Last updated on Monday 28th of February 2022 08:52:48 PM

©VMWare Backup - ©XSIBackup Classic : pid management

 Please note that this post is relative to old deprecated software ©XSIBackup-Classic. Some facts herein contained may still be applicable to more recent versions though.

For new instalations please use new ©XSIBackup which is far more advanced than ©XSIBackup-Classic.

Most ©XSIBackup Classic users do like the concept, and after a couple of years dedicating a significant amount of time to develop and improve ©XSIBackup Classic , we believe we have some really stable and resilient piece of code.

Since last versions, when you run a job locally or remotely, ©XSIBackup Classic kills all PIDs that are not that very same instance (which will in turn spawn a number of child subprocesses during the backup job). This has led to removing part of the original ©XSIBackup Classic conceptual flexibility in sake of simplifying PID management.

Users that run relatively simple backup topologies probably liked that turn, but other users willing to create more complex topologies probably didn't like it so much. We have now focused in developing a robust and, at the same time, flexible pid management subsystem, so that you can run simple jobs without having to worry much about cleaning idle processes manually, but can at the same time run remote jobs that will be respected by newer execution requests while they are still running.

©XSIBackup Classic process types:

• user: this is the type of process created by a manual operation in the shell, namely: typing or pasting a backup command and hitting enter, or using the --run-backup command.
• cron: this type is launched from the xsibackup-cron file without any user intervention.
• remote: if backup job is launched from a different host, this type is registered in the xsibackup-pid file.
• sshpipe: when a remote job is launched by using the --host argument, this type of process is registered at the originating server. It belongs to the SSH pipe through which the output of the remote job is being received.

©XSIBackup Classic 's PID management consists on the following:

1 - PID Cleanup: whenever you launch ©XSIBackup Classic manually or from the crontab (xsibackup-cron) the pid_cleanup function is launched. This function reads the xsibackup-pid file and removes all non-running procs. If after doing so, the file is empty, the xsibackup-pid file itself is removed.

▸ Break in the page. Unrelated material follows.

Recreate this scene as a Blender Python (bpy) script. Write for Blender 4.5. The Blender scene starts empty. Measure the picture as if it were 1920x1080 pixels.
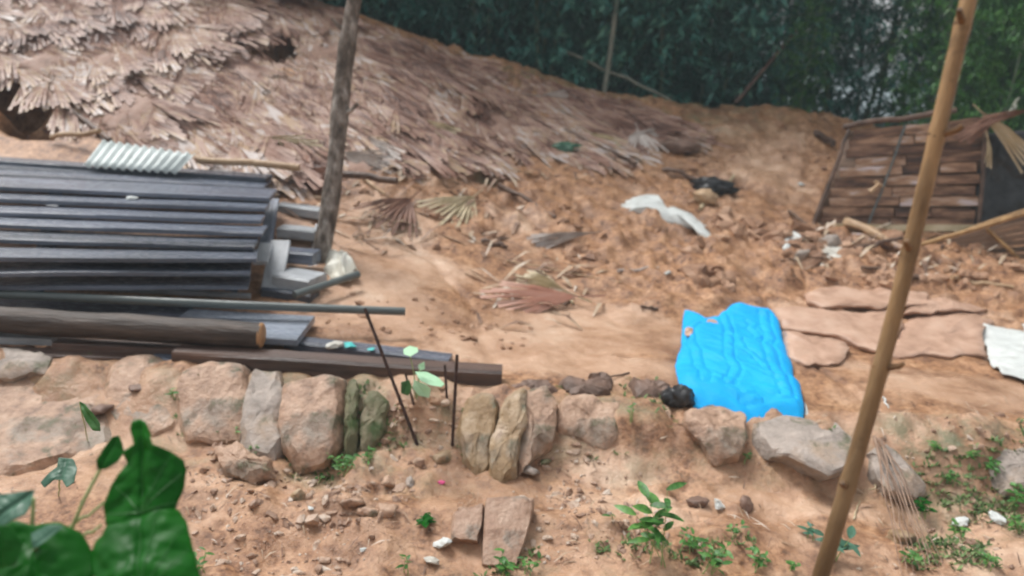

2 - Killing of idle processes: this phase consists in collecting the PIDs of all xsibackup, xsibackup-rsync and xsidiff related binaries loaded into memory. This is done before the current process spawns any new child process of the current backup job being executed. Some of those PIDs are excluded from this list: current running process' PID, vi open xsibackup files (this is something for our convenience, and maybe yours, when developing or debugging) and all processes in the xsibackup-pid file except user processes (cron, remote and sshpipe). ©XSIBackup Classic then kills all related processes which are not in the exclude list, namely: Rsync, user type and idle processes. This clearly means that any running user process will be killed by any newer user process launched in the shell.

3 - Shutdown: once the current ©XSIBackup Classic job execution gets to its end, a special function is called (xsib_shutdown). This function reads the xsibackup-pid file and removes the current process and any other process in the xsibackup-pid file, which is not currently running.